Public boards need to be held more accountable

In March, Custer School’s superintendent announced he would retire. This week the school board rehired him. What this means is the guy will draw his retirement out of the South Dakota Retirement system while the taxpayers of South Dakota continue to pay his already exorbitant salary of $91,000 and then some. What the hell is that board thinking?

Within the last year or so, the Black Hills Playhouse board of directors fired its director of decades. Controversy ensued. The usual things were said. People still don’t believe they really know what happened. This spring, the state has been kicking around the idea of not renewing the Playhouse’s lease in Custer State Park. They site the lack of a good business plan on the part of the new management as the main reason. The board and management claim that things are fine. Donations and ticket sales are up for the coming season, they say. Public sentiment seems to be mixed. There are those who are convinced that the theater’s hard times link directly back to the board’s firing of the long time director. I can’t say if this is true or not, I only know what they say about assuming.

The Black Hills Humane Society ran through four executive directors in the last year or so. Four executive directors! Come on. You don’t have to have a degree in public administration to know that something is fishy with a board of directors when they hire and lose four directors in less than a year. Nobody knows what the essence of the problem is, of course, because any questions from the media and public are met with some sunny almost nonsensical statement about how the board’s main consideration is the animals and that they plan to continue to do a great job of taking care of them. So, the public is left to speculate and we all know where that gets us.

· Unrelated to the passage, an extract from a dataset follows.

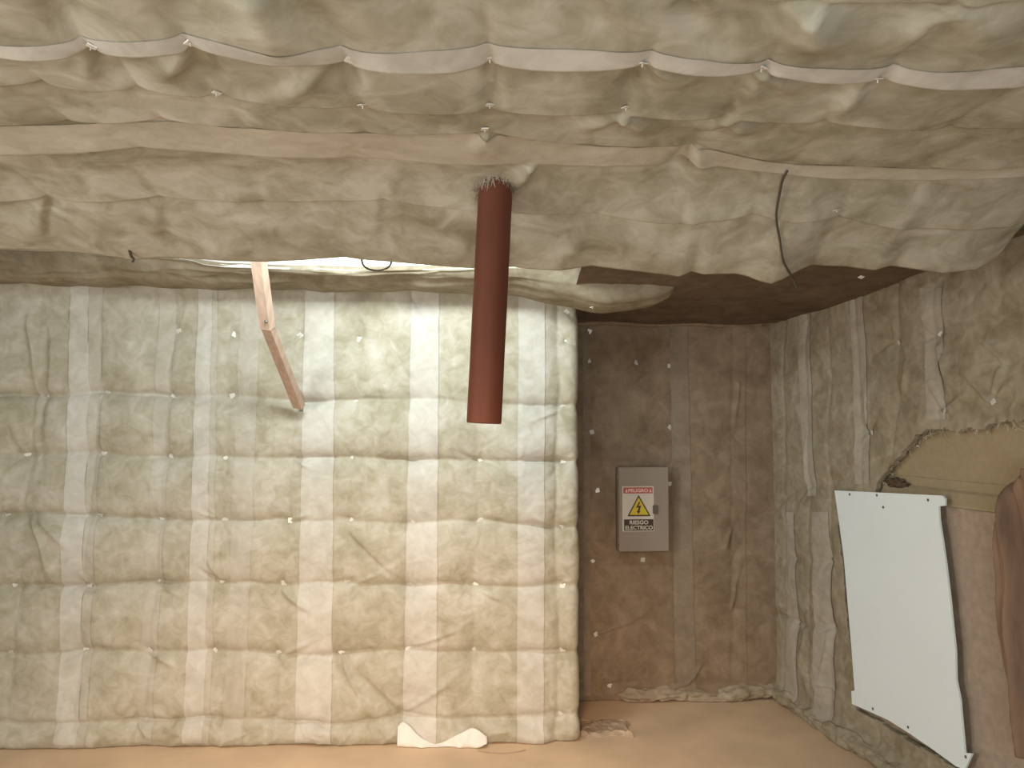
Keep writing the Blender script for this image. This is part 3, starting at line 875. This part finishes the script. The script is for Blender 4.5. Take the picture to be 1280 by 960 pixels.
bm = bmesh.new()
rings = [[bm.verts.new(Mz @ Vector((rT * .895 * math.cos(2 * PI * k / n), rT * .895 * math.sin(2 * PI * k / n), z))) for k in range(n)] for z in (-Ln + .012, -.02)]
for k in range(n): bm.faces.new([rings[0][k], rings[1][k], rings[1][(k + 1) % n], rings[0][(k + 1) % n]])
o = bm_obj('pipe_lining', bm, M['clay_dark'], pipe, True); o['label'] = 'dark inside of the pipe'
# torn tissue collar round the pipe where it goes through
bm = bmesh.new(); rs = np.random.RandomState(4)
for i in range(420):
    th = rs.uniform(0, 2 * PI)
    r0 = rT * rs.uniform(.98, 1.06)
    base = Vector(pt) + Vector((r0 * math.cos(th), r0 * math.sin(th), 0))
    base.z = float(ceil_pos(np.array([base.x]), np.array([base.y]))[0, 2]) + rs.uniform(-.012, .01)
    d = Vector((math.cos(th) * rs.uniform(-.1, 1), math.sin(th) * rs.uniform(-.1, 1), rs.uniform(-.9, .5))).normalized() * rs.uniform(.012, .045)
    side = Vector((-math.sin(th), math.cos(th), rs.uniform(-.5, .5))).normalized() * rs.uniform(.0008, .0028)
    pr = None
    for q in range(4):
        p_ = base + d * q / 3 + Vector(rs.normal(0, .0025, 3))
        w = side * (1 - q / 3.4)
        cur = (bm.verts.new(p_ - w), bm.verts.new(p_ + w))
        if pr: bm.faces.new([pr[0], cur[0], cur[1], pr[1]])
        pr = cur
o = bm_obj('torn_fibre', bm, M['fluff'], b4); o['kind'] = 'stuff'; o['label'] = 'frayed pale fibres round the top of the pipe'

# ================================================================== wooden brace
p0 = at_depth(np.float64(320.), np.float64(300.), 3.44); p1 = at_depth(np.float64(334.), np.float64(407.), 3.62); p2 = at_depth(np.float64(374.), np.float64(508.), 4.03)
brace = empty('wooden_brace', tuple(p1), 'bent wooden brace of two pale battens hanging from the bright slot', 'batten')


def batten(name, a, b, w, d, roll=0.0, ext=0.0):
    a = Vector(a); b = Vector(b); t = (b - a).normalized()
    x = Vector((0, 1, 0)).cross(t).normalized(); y = t.cross(x).normalized()
    R = Matrix.Rotation(roll, 3, t); x = R @ x; y = R @ y
    L = (b - a).length + ext
    bm = bmesh.new()
    Mx = Matrix((x, y, t)).transposed().to_4x4(); Mx = Matrix.Translation(a) @ Mx
    add_box(bm, (-w / 2, -d / 2, 0), (w / 2, d / 2, L), .0012, Mx)
    return bm_obj(name, bm, M['wood'], brace)


batten('upper_batten', p0, p1, .055, .040, math.radians(22), .012)
batten('lower_batten', p1, p2, .050, .034, math.radians(22))
bm = bmesh.new(); bmesh.ops.create_uvsphere(bm, u_segments=10, v_segments=6, radius=.008)
pn = at_depth(np.float64(332.5), np.float64(402.), 3.585)
for v in bm.verts: v.co = Vector(pn) + Vector((v.co.x, v.co.y * .6, v.co.z))
bm_obj('nail', bm, M['screw'], brace, True)
bm = bmesh.new(); pn = S_main.pos(*[np.array([q]) for q in S_main.pt(376, 511, .02)], .004)[0]
add_box(bm, Vector(pn) - Vector((.008, .012, .012)), Vector(pn) + Vector((.008, .012, .012)), .002)
bm_obj('bracket', bm, M['screw'], brace)

# ================================================================== electrical box
BO = .10                                       # stands off the alcove wall
ubl, vbt = S_rec.pt(772, 584, BO); ubr, vbb = S_rec.pt(836.5, 689, BO)
Wb, Hb = ubr - ubl, vbt - vbb
boxe = empty('electrical_box', tuple(S_rec.flat(np.array((ubl + ubr) / 2), np.array(vbb), .05)), 'grey steel electrical box with a danger sign on the alcove wall', 'electrical box')
Bm = Matrix.Translation(Vector(S_rec.flat(np.array(ubl), np.array(vbb), 0))) @ Matrix((Vector(ur), Vector((0, 0, 1)), Vector(nr))).transposed().to_4x4()
bm = bmesh.new(); add_box(bm, (.003, .003, .005), (Wb - .003, Hb - .003, BO - .018), .003, Bm)
bm_obj('cabinet_body', bm, M['panel'], boxe)
bm = bmesh.new(); add_box(bm, (.006, 0, BO - .016), (Wb, Hb, BO), .0035, Bm)
for k in range(2): add_box(bm, (.11, .055 + k * .012, BO - .001), (.20, .058 + k * .012, BO + .0008), 0, Bm)
door = bm_obj('door', bm, M['panel'], boxe)
sx = lambda px: (px - 772) / (836.5 - 772) * Wb
sy = lambda py: (689 - py) / (689 - 584) * Hb
bm = bmesh.new(); add_box(bm, (sx(816), sy(642), BO - .001), (sx(822), sy(631.8), BO + .012), .002, Bm)
bm_obj('latch', bm, M['panel_dark'], door)
for z in (.06, Hb - .06):
    bm = bmesh.new(); r = bmesh.ops.create_cone(bm, segments=12, radius1=.004, radius2=.004, depth=.04, cap_ends=True)
    for v in r['verts']: v.co = Bm @ Vector((v.co.x + .003, v.co.z + z, v.co.y + BO - .012))
    bm_obj('hinge', bm, M['panel'], boxe, True)
def rect(x0, y0, x1, y1): return [(sx(x0), sy(y1)), (sx(x1), sy(y1)), (sx(x1), sy(y0)), (sx(x0), sy(y0))]
def plate(name, poly, z, mat, parent):
    bm = bmesh.new(); prism(bm, poly, .0006, Bm @ Matrix.Translation((0, 0, z))); return bm_obj(name, bm, mat, parent)
sign = plate('danger_sign', rect(777.6, 608, 817.4, 664), BO + .001, M['sign_white'], boxe); sign['label'] = 'white danger sticker with a yellow triangle'
plate('red_band', rect(779, 609.3, 816, 616.8), BO + .0016, M['sign_red'], sign)
plate('black_band', rect(779.6, 649, 816.8, 663), BO + .0016, M['sign_black'], sign)
plate('triangle_border', [(sx(784), sy(645.2)), (sx(813.4), sy(645.2)), (sx(798.2), sy(618.6))], BO + .0016, M['sign_black'], sign)
plate('triangle', [(sx(786.6), sy(643.4)), (sx(810.6), sy(643.4)), (sx(798.2), sy(621.8))], BO + .0022, M['sign_yellow'], sign)
bolt = [(798.8, 627), (794.6, 634.8), (798.2, 634.2), (796.6, 639.0), (795.2, 638.2), (797.6, 642.4), (800.8, 638.6), (799.2, 638.9), (801.4, 631.6), (797.8, 632.4), (800.4, 627.6)]
plate('lightning_bolt', [(sx(x), sy(y)) for x, y in bolt], BO + .0028, M['sign_black'], sign)


def text(name, s, x0, y0, x1, y1, z, mat, parent, bold=.03):
    cu = bpy.data.curves.new('t', 'FONT'); cu.body = s; cu.align_x = 'CENTER'; cu.size = 1; cu.offset = bold; cu.extrude = .002; cu.resolution_u = 4
    t = bpy.data.objects.new('t', cu); C.objects.link(t)
    dg = bpy.context.evaluated_depsgraph_get(); dg.update()
    me = bpy.data.meshes.new_from_object(t.evaluated_get(dg)); me.name = name
    bpy.data.objects.remove(t); bpy.data.curves.remove(cu)
    co = np.zeros(len(me.vertices) * 3); me.vertices.foreach_get('co', co); co = co.reshape(-1, 3)
    lo, hi = co.min(0), co.max(0)
    X0, X1, Y0, Y1 = sx(x0), sx(x1), sy(y1), sy(y0)
    for v, c in zip(me.vertices, co):
        v.co = Bm @ Vector((X0 + (c[0] - lo[0]) / (hi[0] - lo[0]) * (X1 - X0), Y0 + (c[1] - lo[1]) / (hi[1] - lo[1]) * (Y1 - Y0), z + (.0003 if c[2] > 0 else 0)))
    me.materials.clear()
    return link(name, me, mat, parent)


text('lettering', 'PELIGRO', 785, 611, 810.4, 615.3, BO + .0018, M['sign_pink'], sign)
text('lettering', 'RIESGO', 786.6, 650.3, 810.2, 655.3, BO + .0018, M['sign_white'], sign)
text('lettering', 'ELECTRICO', 781.2, 656.8, 815.9, 661.8, BO + .0018, M['sign_white'], sign)
for x in (781.4, 811.8):
    plate('warning_mark', [(sx(x), sy(615.4)), (sx(x + 3), sy(615.4)), (sx(x + 1.5), sy(610.8))], BO + .0020, M['sign_pink'], sign)

# ================================================================== wires and small stuff
pts = []
for px, py in [(984, 214), (978, 226), (975, 240), (972, 256), (970.5, 270), (972, 285), (975, 300), (976.5, 312), (979, 325), (984, 336), (991, 348), (996, 360)]:
    d = ray(np.float64(px), np.float64(py))
    best = None
    for tq in np.linspace(1.8, 2.84, 300):
        Pq = CAM + d * (tq / d[1])
        if Pq[2] > ceil_pos(np.array([Pq[0]]), np.array([Pq[1]]))[0, 2] - .012: best = Pq; break
    if best is None: best = CAM + d * (2.82 / d[1])
    pts.append(best)
me = tube_mesh('hanging_cable', spline(pts, 60), .0036, 8)
o = link('hanging_cable', me, M['cable']); tag(o, 'thin dark cable hanging down the overhead insulation above the electrical box side', 'cable')
lp = [at_depth(np.float64(x), np.float64(y), Y) for x, y, Y in [(450, 316, 2.86), (452, 324, 2.9), (454, 331, 2.94), (460, 336, 2.96), (472, 338, 2.97), (483, 335.5, 2.96), (488.5, 330, 2.94), (489, 322, 2.9), (488, 314, 2.86)]]
me = tube_mesh('wire_loop', spline(lp, 50), .0036, 8)
o = link('wire_loop', me, M['cable']); tag(o, 'dark loop of wire dangling in the bright overhead slot', 'wire')
lp = [at_depth(np.float64(x), np.float64(y), Y) for x, y, Y in [(160, 306, 2.745), (162, 313, 2.75), (164, 320, 2.765), (167, 324, 2.775), (165.5, 328, 2.775)]]
me = tube_mesh('wire_hook', spline(lp, 30), .0055, 8, taper=.7)
o = link('wire_hook', me, M['cable']); tag(o, 'short dark wire hook poking from the insulation near the left end of the slot', 'hook')
lp = [tuple(floor_hit(np.float64(x), np.float64(y)) + np.array([0, 0, .004])) for x, y in [(597, 939), (606, 941), (625, 942.5), (645, 941), (657, 938.5)]]
me = tube_mesh('floor_wire', spline(lp, 40), .0018, 8)
o = link('floor_wire', me, M['felt']); tag(o, 'thin curved wire lying on the brown floor below the white tissue flap', 'wire')

# crumpled sheet on the floor beside the free edge of the main blanket
fa = floor_hit(np.float64(724), np.float64(921)); fb = floor_hit(np.float64(794), np.float64(922)); fc = floor_hit(np.float64(790), np.float64(900))
ex_ = fb - fa; ey_ = np.array([0, fc[1] - fb[1], 0])
a_, b_ = np.meshgrid(np.linspace(0, 1, 90), np.linspace(0, 1, 60), indexing='ij')
hh = .006 + .016 * np.abs(fbm(a_ * 5, b_ * 4, 201, 3)) + .02 * np.exp(-((a_ - .97) / .06) ** 2) * (.4 + .6 * (1 - b_)) + .018 * np.exp(-((b_ - .1) / .12) ** 2) * (.5 + vnoise(a_ * 9, b_ * 2, 207))
hh *= np.clip(np.minimum(np.minimum(a_, 1 - a_) * 14, np.minimum(b_, 1 - b_) * 10), .05, 1)
Xp = fa + a_[..., None] * ex_ + b_[..., None] * ey_ + np.stack([.03 * fbm(b_ * 4, a_ * 3, 211, 2), .04 * fbm(a_ * 5, b_ * 3, 213, 2), hh], -1)
o = link('crumpled_sheet', grid_mesh('crumpled_sheet', Xp, skirt=np.array([0, 0, -.008])), M['plastic'])
tag(o, 'crumpled scrap of brown sheeting on the floor beside the alcove entrance', 'scrap')

# ================================================================== the room itself
def shell(name, lo, hi, mat, mx=None):
    bm = bmesh.new(); add_box(bm, lo, hi, 0, mx)
    return tag(bm_obj(name, bm, mat), kind='structure')


shell('floor', (-3.6, -3.2, -.10), (3.6, 5.2, 0), M['floor'])
Mw = Matrix.Translation(Vector(A)) @ Matrix((Vector(um), -Vector(nm), Vector((0, 0, 1)))).transposed().to_4x4()
Wm = um_max
shell('wall_back', (-.75, .095, 0), (Wm - .015, .20, 2.9), M['shell'], Mw)
shell('wall_return', (Wm - .075, .20, 0), (Wm - .015, .70, 2.9), M['wool_recess'], Mw)
shell('wall_alcove', (.1, Rc1[1] + .03, 0), (1.9, Rc1[1] + .13, 2.9), M['shell'])
Mr = Matrix.Translation(Vector(Rc1)) @ Rm
shell('wall_right', (-.15, 0, -.20), (3.0, 2.9, -.095), M['shell'], Mr)
shell('wall_left', (-3.55, -3.0, 0), (-3.45, 4.2, 2.9), M['shell'])
# roof deck
shell('ceiling', (-3.6, -1.0, 2.82), (3.4, 5.2, 2.90), M['shell'])

# ================================================================== light
def area(name, loc, target, sx_, sy_, power, col):
    l = bpy.data.lights.new(name, 'AREA'); l.shape = 'RECTANGLE'; l.size = sx_; l.size_y = sy_; l.energy = power; l.color = col
    o = bpy.data.objects.new(name, l); o.location = loc
    d = Vector(target) - Vector(loc); o.rotation_euler = d.to_track_quat('-Z', 'Y').to_euler(); C.objects.link(o)
    return o


area('slot_lamp', (-.50, 3.10, 2.42), (-.55, 4.1, 1.6), 1.35, .14, 18, (.90, 1.0, .98))
area('doorway_daylight', (.35, -1.4, .95), (.1, 1.6, 1.9), 1.7, 1.5, 46, (.95, 1.0, .96))
area('left_fill', (-3.38, .4, 1.65), (1.5, 2.8, 1.1), 1.3, 1.0, 86, (.985, .98, .92))  # added fill from the left to brighten the white board; no window built
sl = bpy.data.lights.new('warm_fill_spot', 'SPOT'); sl.energy = 330; sl.color = (1.0, .64, .38); sl.spot_size = math.radians(64); sl.spot_blend = 1.0; sl.shadow_soft_size = .25  # added warm spot for the glow low on walls and floor
so = bpy.data.objects.new('warm_fill_spot', sl); so.location = (-.3, .1, 2.0); so.rotation_euler = (Vector((-.5, 3.5, -.3)) - Vector(so.location)).to_track_quat('-Z', 'Y').to_euler(); C.objects.link(so)

w = bpy.data.worlds.new('world'); bpy.context.scene.world = w; w.use_nodes = True
w.node_tree.nodes['Background'].inputs[0].default_value = (.9, .95, 1.0, 1); w.node_tree.nodes['Background'].inputs[1].default_value = .08

sc = bpy.context.scene
sc.view_settings.view_transform = 'Standard'; sc.view_settings.look = 'None'; sc.view_settings.gamma = 1; sc.view_settings.exposure = 0.30
sc.view_settings.use_curve_mapping = False
sc.cycles.max_bounces = 8; sc.cycles.diffuse_bounces = 5
try:
    sc.cycles.use_denoising = True
except Exception: pass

Sometimes I think that public boards in South Dakota don’t know the difference between being a public board and being a public nuisance. This becomes a problem because while a public nuisance is generally self-funded, public boards are using our money (whether they get it in the form of donations, government contracts or payment for services rendered). Because, in one way or another, we pay for the activities directed by these boards, we have a stake in them.

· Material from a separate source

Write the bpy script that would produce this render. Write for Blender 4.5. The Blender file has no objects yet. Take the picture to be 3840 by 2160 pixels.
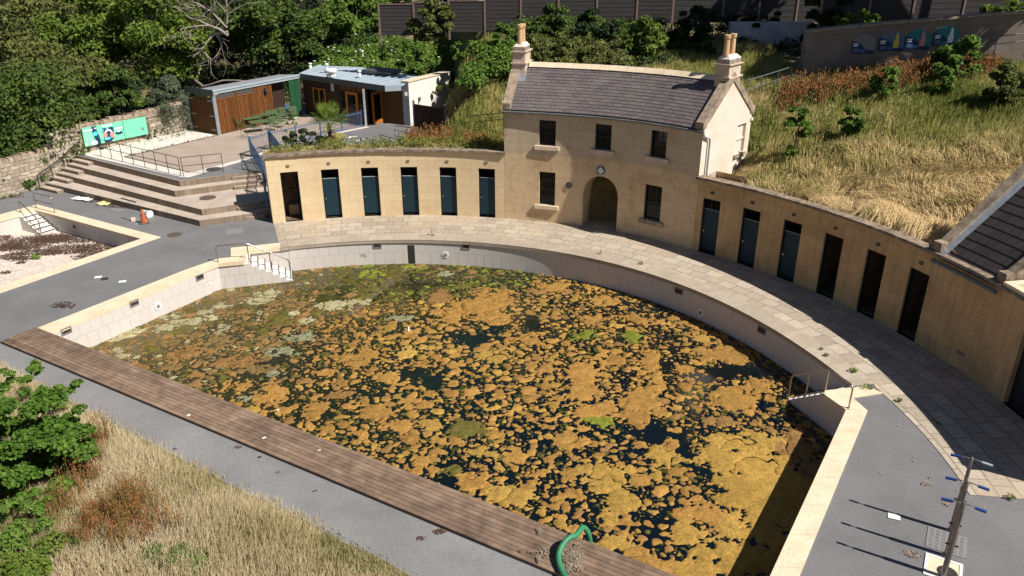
import bpy, math, random
import numpy as np
from mathutils import Vector, Matrix
from mathutils.geometry import tessellate_polygon
random.seed(7)
rng = np.random.default_rng(11)
SC = 1.3                       # layout units -> metres
sin, cos, pi, rad = math.sin, math.cos, math.pi, math.radians
scene = bpy.context.scene
COL = scene.collection
CX, CY, RW = -3.954, 14.213, 15.83      # centre and radius of the crescent wall
# ---------------------------------------------------------------- camera (calibrated from the door openings)
FPX, PITCH, ROLL, CAMH = 2937.81, 0.420987, -0.0023366, 10.2304
Fv = Vector((0, cos(PITCH), -sin(PITCH)))
_R, _U = Vector((1, 0, 0)), Vector((0, sin(PITCH), cos(PITCH)))
Rv = _R*cos(ROLL) + _U*sin(ROLL)
Uv = _U*cos(ROLL) - _R*sin(ROLL)
K = 3840/2576
def ray(u, v):
    return Fv + Rv*((u*K-1920)/FPX) - Uv*((v*K-1080)/FPX)
def at(u, v, z=0.0):           # point of the photograph (2576 wide) on the level z
    d = ray(u, v); t = (z-CAMH)/d.z
    return (d.x*t, d.y*t, z)
def atd(u, v, y):              # ... at the distance y
    d = ray(u, v); t = y/d.y
    return (d.x*t, y, CAMH+d.z*t)
def onpl(u, v, p, q):          # ... on the upright plane through p and q
    d = ray(u, v); nx, ny = -(q[1]-p[1]), q[0]-p[0]
    t = (p[0]*nx+p[1]*ny)/(d.x*nx+d.y*ny)
    return (d.x*t, d.y*t, CAMH+d.z*t)
# ---------------------------------------------------------------- materials
def mk(name):
    m = bpy.data.materials.new(name); m.use_nodes = True
    nt = m.node_tree; b = nt.nodes['Principled BSDF']
    return m, nt, b
def nn(nt, t, **kw):
    n = nt.nodes.new(t)
    for k, v in kw.items():
        if k in n.inputs: n.inputs[k].default_value = v
        else: setattr(n, k, v)
    return n
def lk(nt, a, b): nt.links.new(a, b)
def c4(c): return (c[0], c[1], c[2], 1)
def coord(nt, kind='Object', scale=None):
    t = nn(nt, 'ShaderNodeTexCoord'); o = t.outputs[kind]
    if scale:
        mp = nn(nt, 'ShaderNodeMapping'); mp.inputs['Scale'].default_value = scale
        lk(nt, o, mp.inputs['Vector']); o = mp.outputs[0]
    return o
def noise(nt, vec, scale, detail=5, rough=.6, dist=0.0):
    n = nn(nt, 'ShaderNodeTexNoise', Scale=scale, Detail=detail, Roughness=rough, Distortion=dist)
    lk(nt, vec, n.inputs['Vector']); return n.outputs['Fac']
def ramp(nt, fac, stops):
    r = nn(nt, 'ShaderNodeValToRGB'); e = r.color_ramp.elements
    while len(e) < len(stops): e.new(.5)
    for i, (p, c) in enumerate(stops):
        e[i].position = p; e[i].color = c4(c) if hasattr(c, '__len__') else (c, c, c, 1)
    lk(nt, fac, r.inputs[0]); return r.outputs[0]
def mix(nt, fac, a, b, mode='MIX'):
    n = nn(nt, 'ShaderNodeMix', data_type='RGBA', blend_type=mode)
    for s, v in ((n.inputs[0], fac), (n.inputs[6], a), (n.inputs[7], b)):
        if hasattr(v, 'is_linked') or hasattr(v, 'links'): lk(nt, v, s)
        elif hasattr(v, '__len__'): s.default_value = c4(v)
        else: s.default_value = v
    return n.outputs[2]
def bump(nt, b, h, strength=.3, dist=.02):
    n = nn(nt, 'ShaderNodeBump', Strength=strength, Distance=dist)
    lk(nt, h, n.inputs['Height']); lk(nt, n.outputs[0], b.inputs['Normal'])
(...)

We also usually care about the work or service the organizations ruled by these boards provide in our community. So, some of us at least are paying attention. The press goes to meetings and reports. The public goes to meetings and responds. Then all too frequently the board in question does something that makes no sense to anybody. Further, they won’t explain in any kind of fashion that makes their reasoning clear.

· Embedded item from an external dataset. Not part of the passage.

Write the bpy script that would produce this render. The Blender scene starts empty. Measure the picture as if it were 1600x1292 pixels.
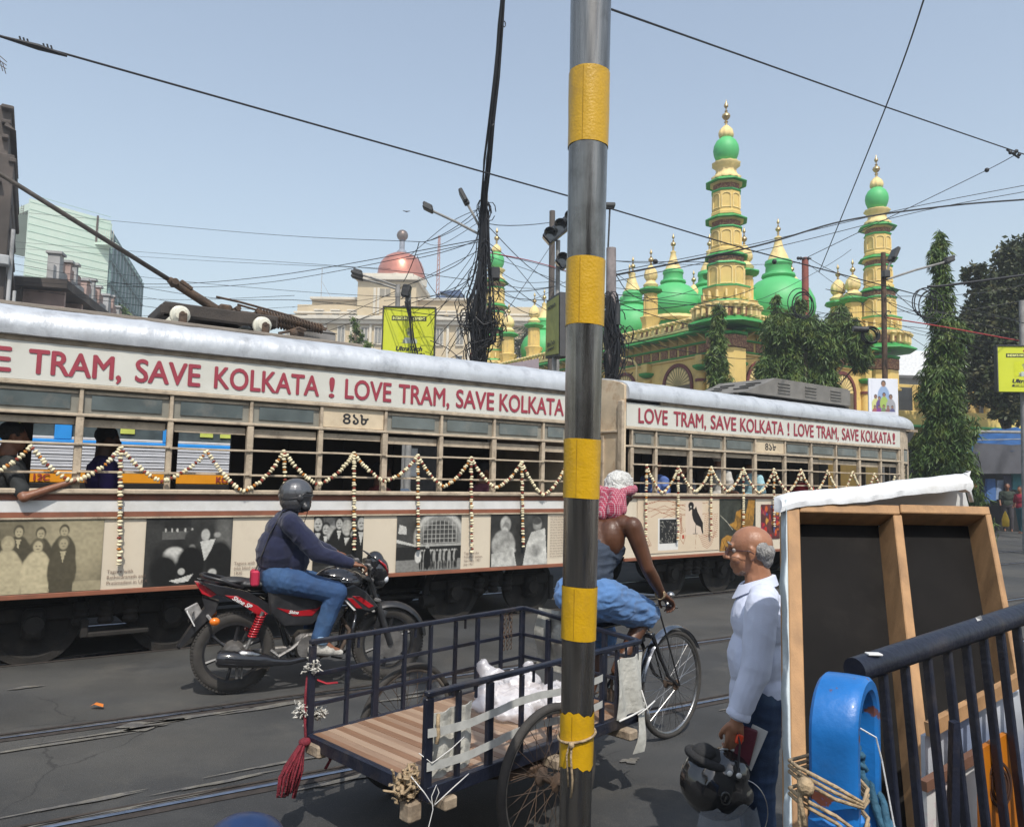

Public boards need to start being far more open and honest about what they are doing and why they are doing it. When the public sees a board doing something that seems intuitively wrong – running through executive directors like water, firing managers who appear to being doing a great job, not firing managers who have clearly screwed up – they need to be able to effectively explain why they made the decisions they did to the public they serve. If they don’t we are left to assume and speculate. When we begin to assume and speculate, we the public think they are lying or, at the very least, not telling all the truth. When we think these boards are lying, we learn not to trust them. When the public doesn’t trust its board, they are rendered ineffective and no longer serve the purpose for which they were elected.

There is probably not much the public can do to control these boards in South Dakota. Those in charge are those in charge, if you know what I mean. But, it does seem that these are the people who come asking us for money quite frequently. Maybe it is time for the money to dry up for these boards. I am a firm believer that money talks and no organization that can’t make sense gets my contribution. Of course, the school board is a different animal. Anyone out there know what to do about that?